Achim Steiner, UN Under-Secretary General and UNEP Executive Director, said, “There are now clear, powerful, abundant and compelling reasons to reduce levels of pollutants such as black carbon and tropospheric ozone along with methane; their growing contribution to climate change being just one of them”.
“This assessment underlines how the science of short lived climate forcers has evolved to a level of maturity that now requires and requests a robust policy response by nations. The experts spotlight how a small number of emission reduction measures – targeting, for example, recovery of methane in the coal, oil and gas sectors through to the provision of cleaner burning cook stoves; particle traps for diesel vehicles and the banning of open burning of agricultural wastes – offer dramatic public health, agricultural, economic and environmental benefits,” he added.
The UNEP/WMO “Integrated Assessment of Black Carbon and Tropospheric Ozone” suggests that action could be catalyzed through not only the UN climate convention process but also via, for example, strengthening existing national and regional air quality agreements.
Michel Jarraud, Secretary-General of the WMO, said, “Most attention is focused on reducing the main greenhouse gas, CO2, to combat climate change. However, in recent years, it has become clear that a range of other pollutants such as black carbon and tropospheric ozone are aggravating the challenge.”
“This report underlines the need for a stronger observational basis and research effort to increase scientific understanding of the role of these other pollutants in the changing climate system. WMO’s Global Atmosphere Watch Programme is addressing these challenges as a priority,” he added.
Drew Shindell of NASA’s Goddard Institute for Space Studies said, “This report has brought clarity to the complexity of the heating and cooling effects of a range of pollutants and uses the science to show that there are clear and concrete measures that can be undertaken to help protect the global climate in the short to medium term.”
“Perhaps the most intriguing link is between emissions of methane and the formation of tropospheric ozone. Methane is a powerful greenhouse gas in its own right, but it has emerged that it is also triggering a great deal more global warming by contributing to the formation of significant levels of ground level ozone – indeed more than was previously supposed. The win-win here for limiting climate change and improving air quality is self-evident and the ways to achieve it have become far clearer as a result of this assessment,” he added.
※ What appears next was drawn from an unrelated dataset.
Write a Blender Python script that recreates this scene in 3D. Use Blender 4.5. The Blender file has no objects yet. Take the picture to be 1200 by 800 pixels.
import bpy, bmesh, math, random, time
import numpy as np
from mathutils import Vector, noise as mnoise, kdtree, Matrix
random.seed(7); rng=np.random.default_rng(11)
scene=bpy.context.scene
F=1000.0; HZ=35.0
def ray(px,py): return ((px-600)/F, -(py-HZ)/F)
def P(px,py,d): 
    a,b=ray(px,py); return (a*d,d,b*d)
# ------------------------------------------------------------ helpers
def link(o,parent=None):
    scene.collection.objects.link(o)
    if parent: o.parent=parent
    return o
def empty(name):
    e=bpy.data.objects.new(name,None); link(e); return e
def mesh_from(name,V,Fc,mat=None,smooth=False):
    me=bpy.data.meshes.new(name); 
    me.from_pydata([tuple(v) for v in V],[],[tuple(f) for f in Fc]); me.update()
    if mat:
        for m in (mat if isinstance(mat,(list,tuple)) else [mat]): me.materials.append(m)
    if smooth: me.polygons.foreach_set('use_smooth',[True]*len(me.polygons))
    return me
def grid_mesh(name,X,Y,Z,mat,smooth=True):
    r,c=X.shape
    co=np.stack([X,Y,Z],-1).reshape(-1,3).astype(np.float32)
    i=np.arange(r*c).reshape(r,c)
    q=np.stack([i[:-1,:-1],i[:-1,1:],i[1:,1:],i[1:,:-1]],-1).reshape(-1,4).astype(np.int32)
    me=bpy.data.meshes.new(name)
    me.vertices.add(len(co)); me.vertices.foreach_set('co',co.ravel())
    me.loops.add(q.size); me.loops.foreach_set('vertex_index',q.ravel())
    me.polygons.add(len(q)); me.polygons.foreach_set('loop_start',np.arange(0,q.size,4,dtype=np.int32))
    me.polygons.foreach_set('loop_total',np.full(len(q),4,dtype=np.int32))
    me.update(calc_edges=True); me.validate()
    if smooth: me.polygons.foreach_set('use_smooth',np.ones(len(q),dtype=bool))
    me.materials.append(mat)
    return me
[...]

On June 14, the Government of Sweden announced support for a comprehensive and forward-looking policy assessment to assist governments on the next steps towards fast action on short lived climate forcers. This is inline with Sweden’s strategy on SLCFs and its policy to integrate climate change and air pollution policies.
The work, to be coordinated by UNEP, is expected to be ready in advance of the next Climate Convention meeting scheduled later in the year in Durban, South Africa.